Last week, Jenny Halpern Prince, founder and chief executive of Halpern PR, launched end-to-end social talent agency The&Collective, partnering brands with influencers on YouTube, Facebook, Instagram and Twitter as a way to boost engagement and sales. “We’re unique because we’ll be scouting and managing talent, and working with brands to find the most appropriate channels and controlling the final message,” says Halpern Prince. She talks to City A.M. about the profitability of influencer marketing and why an authentic brand-influencer collaboration is vital.

Why is social influencing such a powerful marketing tool today?

Millennials feel a particular affinity with social influencers. They spend lots of time on YouTube, Instagram, Twitter, and have the TV on in the background at the same time, so content needs to be particularly arresting if it is to keep them engaged.
Social influencers have really proved themselves in this area. They aren’t celebrities – their videos often give practical tips of real benefit to the audience, and we are more able to sympathise with vloggers because they look and sound like us.
Popular influencers are valuable because they are good at what they do. One of the vloggers we represent, Maddie Bruce, has attracted 2.9m views for a video of her morning routine. She wakes up, gets washed and dressed, and it’s over five minutes long, but it is very cleverly put together. You can liken it to modern art. People look at a Rothko and think: “I can do that”. But engaging an audience is much harder than it looks.
It’s about tone of voice, and this is where vloggers contrast quite starkly with celebrities, whose lives have been presented as perfect – aspirational, but unattainable. Maddie Bruce has discussed mental health issues in the past, and social media has the power to draw attention to neglected issues and charitable organisations trying to tackle them.
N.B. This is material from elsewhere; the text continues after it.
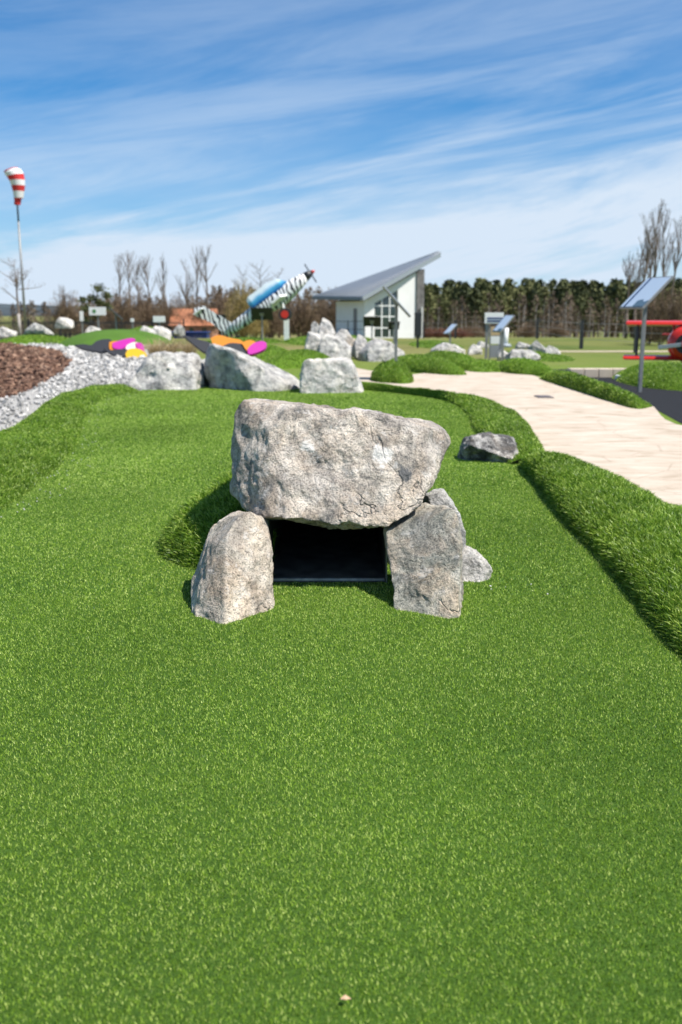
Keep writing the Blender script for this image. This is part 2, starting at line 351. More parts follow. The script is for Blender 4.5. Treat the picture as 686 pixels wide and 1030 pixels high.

What are these social influencers worth to brands?

Influencer marketing can be very profitable. Research by Tomoson shows that clients see £6.50 back for every pound they spend on influencer marketing. Retention rates are higher and conversion rates may increase tenfold. The &Partnership’s media buying agency m/SIX will be monitoring conversion rates and we’re introducing a rewards programme in January to remunerate our influencers based on sales.

Which brands are best suited to influencer marketing?

The fashion and beauty industries are a natural fit, but we’re also seeing the travel industry lend itself to some very engaging content, and cars as well. One of the most popular programmes in recent years has been Top Gear, which is essentially a form of brand advocacy. It provides unbiased feedback on products in an entertaining and stimulating way, much like vloggers do.
There is still some hand-holding though. We are working with all The&Partnership’s clients, like TalkTalk and Dove. But it’s not about simply matching the influencers we represent with our existing clients. We’ll look around for the most appropriate partnerships. The most popular influencers are honest, so when they start talking about a particular brand or product, consumers trust that they have a good reason for doing so, and that the brand has something genuinely useful to offer. Neither will benefit if it seems forced.